Before this year, state law specified that a fast-acting barbiturate such as pentobarbital, meant to quickly make a prisoner unconscious, must be used in executions. Legislators rewrote the law to say any “appropriate anesthetic or sedative” can now be used before executioners would administer a paralyzing agent and a drug that stops an inmate’s heart.

Mississippi plans to use the sedative midazolam, which has been repeatedly challenged nationwide because prisoners have coughed, gasped and moved for extended periods during executions. Lawyers for Jordan and others argue prisoners feel pain as drugs are administered after midazolam, violating the U.S. Constitution’s ban on cruel and unusual punishment.

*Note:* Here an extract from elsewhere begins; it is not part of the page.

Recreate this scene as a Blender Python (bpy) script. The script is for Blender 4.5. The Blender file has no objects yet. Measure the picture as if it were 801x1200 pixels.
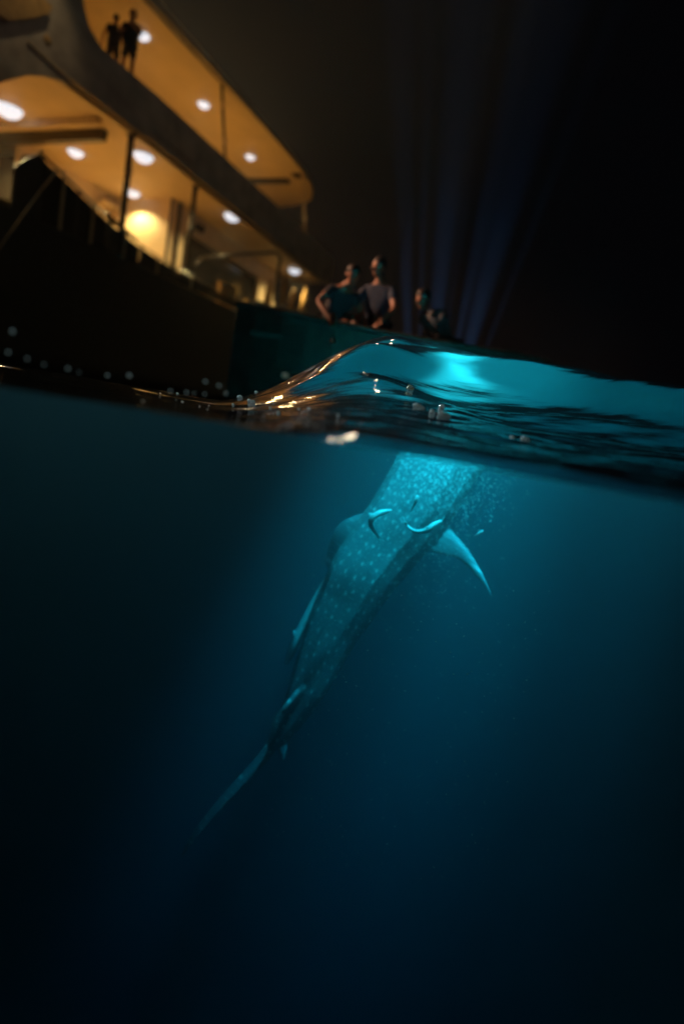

There has yet to be a ruling on midazolam by Mississippi’s Supreme Court, and justices specifically sidestepped the question Thursday.

“Because we find Jordan’s claim to be moot, we decline to address whether midazolam is or is not a permissible drug under the current statute,” Presiding Justice Jess Dickinson wrote for the majority.

Last month, the court rejected a similar appeal from Loden because the law had changed.

Jordan, Loden and a third inmate are challenging midazolam in a federal lawsuit in Jackson. A fourth inmate, Charles Ray Crawford, won permission from Mississippi justices in December to challenge midazolam in state court.

“It would be extremely premature to set execution dates at this point,” said Jordan’s lawyer, Jim Craig of the MacArthur Justice Center.

Jordan argued that the 41-year delay violates the Mississippi Constitution’s ban on “cruel or unusual” punishment, different wording than the U.S. Constitution’s ban on “cruel and unusual” punishment. Justices, though, disagreed.

“The punishment Jordan asks this court to vacate — his death sentence — is not itself unusual,” Dickinson wrote. “Regardless of the delay, Jordan will be subjected to the same punishment as every other inmate who has been executed.”

Associate Justices Jim Kitchens and Leslie King and Chief Justice William Waller Jr. dissented. They said lawyers should have gotten a chance to present arguments under the new drug law and further address the delay.